London insurance giant Legal and General said it would take a “fresh perspective” today after the firm missed market expectations and post-tax profit slumped over the past year.
In its full-year results this morning, the FTSE 100 firm said operating profit for the year stayed flat at £1.67bn, below the £1.75bn predicted by analysts.
Post-tax profit meanwhile tumbled more than 40 per cent to £457m, down from £783m last year, on the back of a slump in investment performance which dragged on profit across its divisions.
The fall in operating profit was felt most sharply in the Legal and General Investment Management arm, where profits cratered from £340m to £274m after a tumultuous year for markets. Average assets under management were down 12 per cent on the prior year, largely a result of valuations coming under pressure from rate hikes.
The firm said it had seen record new pension risk transfer business however after a buy-in offensive over the past year, in which it has scooped up corporate defined benefit pension plans in the UK, the US, Canada and the Netherlands.

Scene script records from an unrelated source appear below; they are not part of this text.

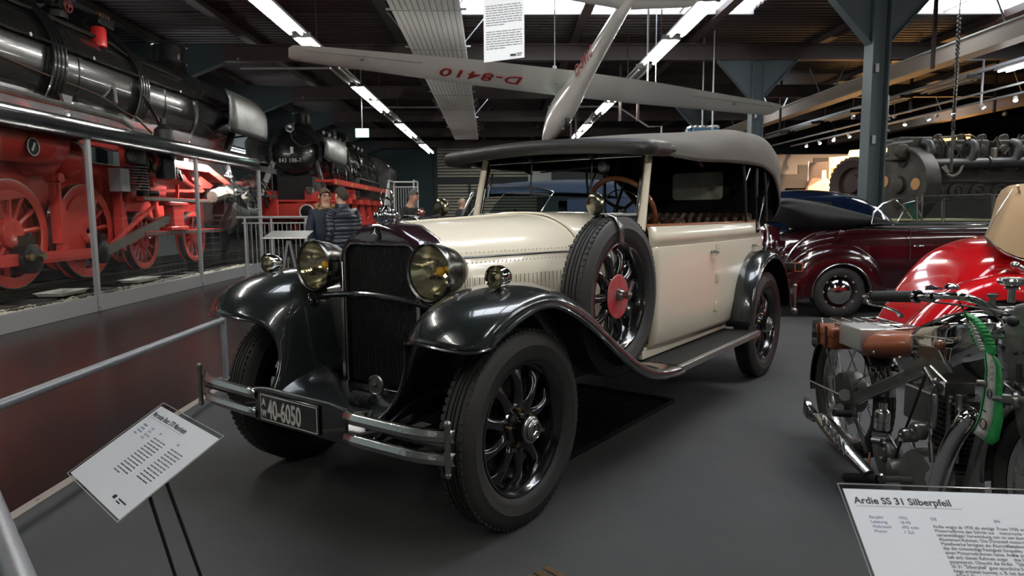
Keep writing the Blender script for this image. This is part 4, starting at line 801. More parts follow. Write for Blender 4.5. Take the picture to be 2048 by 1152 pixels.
def loco2():
    T=thing('steam_locomotive','second black steam locomotive numbered 043 100-7 with red frame, further down the hall','locomotive',(-7.05,25.25,.35),pi)
    loco(T,False)
    rd=[c for c in T.children if c.name.startswith('smokebox_door')][0]
    Mx=mframe((-.06,1.30,2.93),(-1,0,0),(0,0,1)); 
    text('number_lettering','043 100-7',.20,WHITEP,rd,mframe((.50,1.275,2.72),(-1,0,0),(0,0,1)),.01,sx=.75,spacing=1.25)
    make('door_crest',G().span((.0,1.24,3.02),(.09,1.29,3.24)),WHITEP,rd)
    make('top_lamp',G().lathe([(.0,-.1),(.12,-.1),(.14,0),(.15,.08),(.12,.085),(0,.06)],(.08,1.2,3.88),(0,1,0),20),CHROMED,T)
    make('lamp_cable',G().tube(smoothpath([(.08,1.2,3.8),(0,1.3,3.5),(-.3,1.3,3.25),(-.6,1.2,3.35)],5),.015,6),STEEL,T)
    make('red_board_edge',G().span((-1.56,-9.6,1.95),(-1.50,2.0,2.12)).span((-1.5,1.1,2.02),(-.9,2.0,2.1)).span((1.5,-9.6,1.95),(1.56,2,2.12)),LOCOR,T)
    make('yellow_plate',sum_boxes([(-1.57,1.9,2.0),(-1.57,-.6,2.0),(-1.57,-3.4,2.0),(-1.45,-8.9,2.05)],(.02,.16,.1)),mat('yellow_plate',(.5,.3,.02),.5),T)
    # cab and tender
    for s in (-1,1): 
        cs=make('cab_side',G().prism([(s*1.48,-9.9,1.2),(s*1.48,-12.2,1.2),(s*1.48,-12.2,3.2),(s*1.48,-11.9,3.25),(s*1.48,-9.9,3.25)],(s*.03,0,0)),LOCOG,T)
        make('cab_window',G().span((s*1.50,-10.3,2.45),(s*1.52,-10.9,3.0)).span((s*1.50,-11.1,2.45),(s*1.52,-11.7,3.0)),BLACKM,cs)
    make('cab_roof',G().grid([[V((1.5*math.cos(a),f,3.2+.75*math.sin(a))) for a in [pi*k/10 for k in range(11)]] for f in (-9.7,-12.6)]),LOCOB,T,solid=.03)
    make('cab_front',G().prism([(1.5*math.cos(a*pi/10),-9.9,3.2+.72*math.sin(a*pi/10)) for a in range(11)]+[(-1.5,-9.9,1.2),(1.5,-9.9,1.2)],(0,.03,0)),LOCOG,T)
    make('tender',G().span((-1.45,-14.6,1.1),(1.45,-12.8,2.75)).prism([(-1.3,-12.9,2.75),(-1.3,-14.6,2.75),(-1.1,-14.6,3.2),(-1.1,-12.9,3.2)],(2.4,0,0)),LOCOB,T)
    for s in (-1,1):
        g=G()
        r2=random.Random(6)
        for k in range(36):
            y=-9.4+9*r2.random(); a=-.5+1.2*r2.random(); p=V((s*1.0*math.cos(a),y,3.05+1.0*math.sin(a))); g.tube([p,p+V((s*.06,.3*(r2.random()-.5),-.2)),p+V((s*.08,.7*(r2.random()-.5),-.5*r2.random()-.2))],.02+.02*r2.random(),6)
        for k in range(5): g.tube([(s*1.0,-9.3,2.5+.13*k),(s*(1.0),-1.6,2.5+.13*k)],.018,6)
        for k in range(9): g.lathe([(.05,0),(.09,.02),(.09,.14),(.05,.17)],(s*.45,-8.2+.9*k,3.9),(0,0,1),10)
        make('side_pipework',g,mat('pipework_black_steel',(.05,.05,.05),.25,.7),T,kind='stuff')
        g=G(); 
        for f in (-8.4,-6.8,-5.2,-3.6,-1.6): g.bar((s*1.0,f,1.6),(s*1.1,f+.1,.5),.08,.16).span((s*1.0,f-.3,1.35),(s*1.3,f+.25,1.55))
        g.bar((s*1.05,-7.6,.55),(s*1.05,-2.6,.55),.06,.16); g.bar((s*1.15,-4.4,.9),(s*1.15,-1.0,.95),.07,.12); g.span((s*1.0,-2.3,1.5),(s*1.35,-1.8,1.9))
        make('motion_gear',g,LOCOR,T)
    make('front_strut',G().bar((-1.15,1.6,1.45),(-.75,1.1,2.75),.06,.18).bar((1.15,1.6,1.45),(.75,1.1,2.75),.06,.18),GALV,T)
    make('red_step_block',G().span((-1.25,1.9,1.0),(-1.0,2.3,1.6)).span((1.0,1.9,1.0),(1.25,2.3,1.6)),LOCOR,T)
loco2()
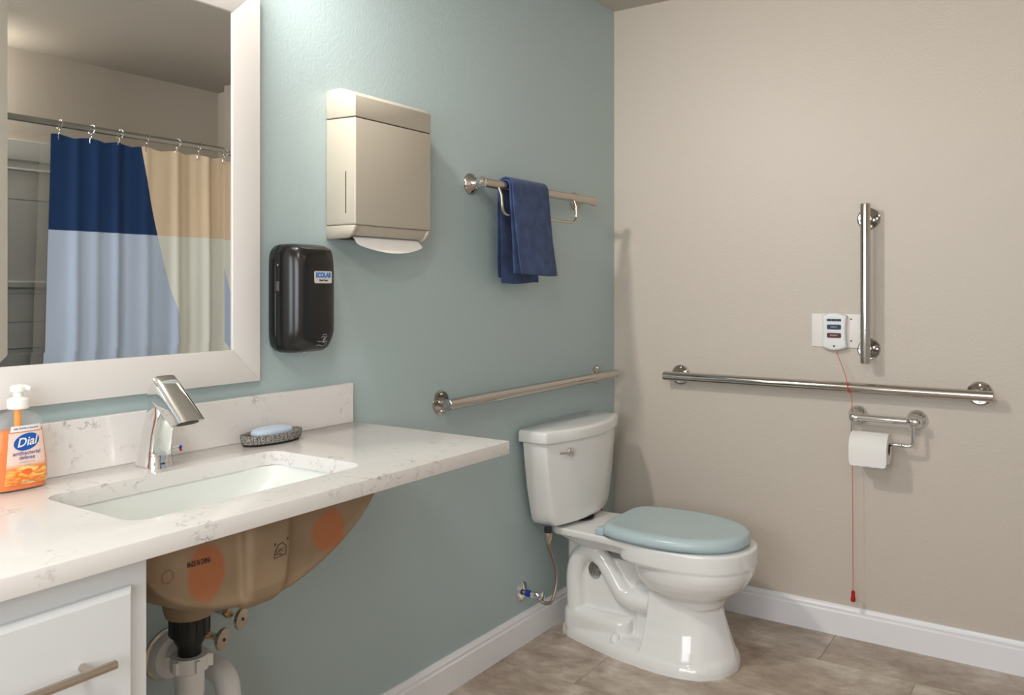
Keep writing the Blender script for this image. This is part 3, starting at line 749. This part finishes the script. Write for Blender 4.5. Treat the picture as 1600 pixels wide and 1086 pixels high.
# ------------------------------------------------------------------ alarm unit on the beige wall
t = thing('emergency_call_unit', 'white emergency call unit with blue and red buttons and a red pull cord', 'alarm', (0, -.9, 1.024))
obj('wall_plate', box(-.006, 0, -.990, -.812, 1.035, 1.156, .0015, 2), M['plate'], t)
pts = []
y0, y1 = -.852, -.938
for k in range(13):
    f = k/12; y = y0+(y1-y0)*f; pts.append((y, 1.150+.011*math.sin(PI*f)))
for k in range(1, 8): f = k/8; pts.append((y1+.0035*math.sin(PI*f), 1.150-f*.114))
for k in range(13):
    f = k/12; y = y1+(y0-y1)*f; pts.append((y, 1.036-.011*math.sin(PI*f)))
for k in range(1, 8): f = k/8; pts.append((y0-.0035*math.sin(PI*f), 1.036+f*.114))
def sc(ps, s, cy=-.895, cz=1.093): return [(cy+(y-cy)*s, cz+(z-cz)*s) for y, z in ps]
rings = [[(xx, y, z) for y, z in sc(pts, s)] for xx, s in ((-.005, .97), (-.008, 1), (-.024, 1), (-.029, .96), (-.031, .90), (-.0315, .8))]
body = obj('unit_housing', loft(rings), M['alarm'], t, angle=60); ORI[body] = ORI[t]
def btn(name, ya, yb, za, zb, m, d=.0345, r=.004):
    return obj(name, prism(rrect((ya+yb)/2, (za+zb)/2, abs(yb-ya)/2, (zb-za)/2, min(r, (zb-za)/2.2)), 'x', -.031, -d, .0006, 1), m, t)
for i in range(3): btn('small_button', -.8715-i*.0165, -.8715-i*.0165-.0157, 1.130, 1.1385, M['navybtn'], .0335, .001)
btn('blue_button', -.872, -.920, 1.101, 1.118, M['navybtn'])
btn('red_button', -.872, -.920, 1.071, 1.088, M['redbtn'])
obj('red_button_lettering', text('EMERGENCY', .006, (-.0348, -.896, 1.0795), (0, -1, 0), (0, 0, 1), .0002, fit=.026), M['white_ink'], body, recalc=False)
obj('blue_button_lettering', text('CHECK IN', .006, (-.0348, -.896, 1.1095), (0, -1, 0), (0, 0, 1), .0002, fit=.022), M['white_ink'], body, recalc=False)
obj('indicator', lathe([(.0035, 0), (.003, .001)], (-.0315, -.896, 1.041), (-1, 0, 0), 14), M['seam'], t)
for zz in (1.138, 1.06): obj('plate_screw', lathe([(.003, 0), (.002, .002)], (-.006, -.949, zz), (-1, 0, 0), 10), M['seam'], t)
cord = spline([(-.02, -.904, 1.028), (-.03, -.908, 1.01), (-.055, -.938, .948), (-.0755, -.951, .914)], 5)+[(-.0762, -.952, .904), (-.0762, -.954, .893), (-.070, -.958, .884), (-.062, -.962, .878), (-.060, -.963, .86), (-.060, -.9655, .5), (-.060, -.967, .186)]
obj('pull_cord', tube(cord, .0011, 6), M['cordred'], t)
obj('cord_wrap', tube([(-.057+.0178*math.cos(a*PI/8), -.951-.004*a/16, .899+.0178*math.sin(a*PI/8)) for a in range(16)], .0011, 6, closed=True), M['cordred'], t)
obj('pull_knob', lathe([(.003, .187), (.0055, .186), (.0065, .18), (.0062, .17), (.008, .160), (.0085, .154), (.007, .149), (.002, .148)], (-.060, -.967, 0), (0, 0, 1), 20), M['red'], t)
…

New boss António Simões said in a statement the firm was on track to hit its five-year growth plan despite the slowdown in earnings.
“We are on course to achieve our five-year targets, and demonstrated resilience in challenging markets to achieve record new business volumes in pension risk transfer, UK annuities and US protection, increasing our store of future profit,” he said in a statement.
The pension risk transfer marker has been booming as rising interest rates boost the funding position of corporate pension schemes and allow firms to offload their liabilities onto big insurers. L&G has struck bumper deals to absorb schemes including Boots and the British Steel Pension Scheme.
Bosses are now looking to write circa £8-10bn per year of new pension risk transfer deals under typical market volumes in the UK alone, Simoes added today.
He added that the firm was at “the right moment to take a fresh perspective” however as it looked to set out a vision for “profitable and sustainable growth”.
The results mark the first full year results at the helm for former HSBC banker Simões who took over from veteran chief Sir Nigel Wilson last year. Simoes has been tasked with boosting international growth and breathing life into the firm’s share after a slide over the past 12 months.
He is now set to lay out his vision for the company at a capital markets day on the 12 June.